Planning Board votes to change variance applications for Tomahawk Lake

BYRAM. The Planning Board voted to change variance applications regarding the water park expansion proposal, and it's now scheduled to be heard by the Zoning Board on Nov. 7, 2019.

Sep 08 2019 | 01:32 PM

The Byram Planning Board on Thursday, Sept. 5 voted to change variance applications, regarding proposed Tomahawk Lake Waterpark expansion. The application, which was first heard in January, has been the subject of some controversy since the park sits in Byram, but most traffic into the recreational facility is routed through nearby Seneca Lake, which sits in Sparta Township.

At issue at Thursday's Planning Board meeting was determining if D variance should be required (which needs to be heard before the Zoning Board) rather than C Variance (which is heard before the Planning Board) due to prior approvals having been granted at a time when Tomahawk Lake was a small swim club rather than the larger water park that it is today.

Residents along Seneca Lake Trail and Tomahawk Trail, represented by attorney Roger Thomas of Dolan & Dolan, PA, argued that by allowing the park to make such heavy improvements, the traffic and noise they’ve experienced from the park will only worsen.

Owners of Tomahawk Lake and their attorney William Askin of Askin & Hooker claimed in earlier hearings that the traffic only becomes an issue one or two days a year and that they’ve already taken steps to mitigate it by moving the park’s ticket booth and opening the gates earlier to allow patrons in. The owners said they’d like to build the new slides to modernize the facility.

At the Sept. 5 meeting, certified planner Ken Nelson testified on behalf of the Seneca Lake residents that he felt the facility was already in violation of permitted use for its zone, which does not allow for amusement parks, and two new slides might be the “tipping point."

“This would make Tomahawk Lake more analogous to Mountain Creek than to a swim club,” Nelson said.

Seneca Lake’s attorney Thomas cited the case of Matheny v. Borough of Peapack and Gladstone, where a company sued the town in state district court after being denied a zoning variance for a large expansion of their facility for young adults with developmental disabilities. In that case, the variance was denied because it was deemed that Matheny had brought inaccurate documents before the planning board, in an attempt to gain the variance under false pretenses. Planning board chairman George Shivas, Jr. was quick to dismiss any talk that Tomahawk Lake might be acting in an underhanded manner.

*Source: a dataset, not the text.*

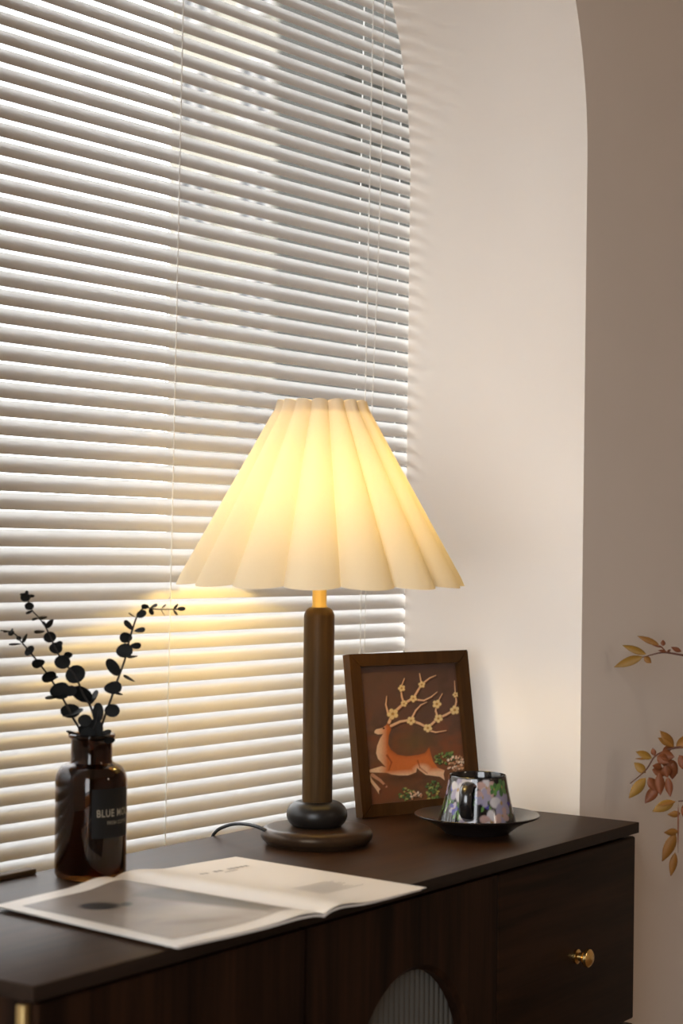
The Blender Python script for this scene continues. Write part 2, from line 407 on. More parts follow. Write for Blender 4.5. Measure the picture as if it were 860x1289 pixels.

“I’ve been on this planning board a long time,” he said. “And we’ve approved several applications for them over the years. Tomahawk Lake has never been anything but transparent with us.”

Planning Board attorney Kurt Senesky agreed.

“None of the previous approvals of this board were ever appealed," he said.

Clarification: A previous, online article indicated that the Board had approved expanded parking, two additional water slides, and concessions. But the vote, by the Planning Board, was to require a "D" rather than a "C" variance.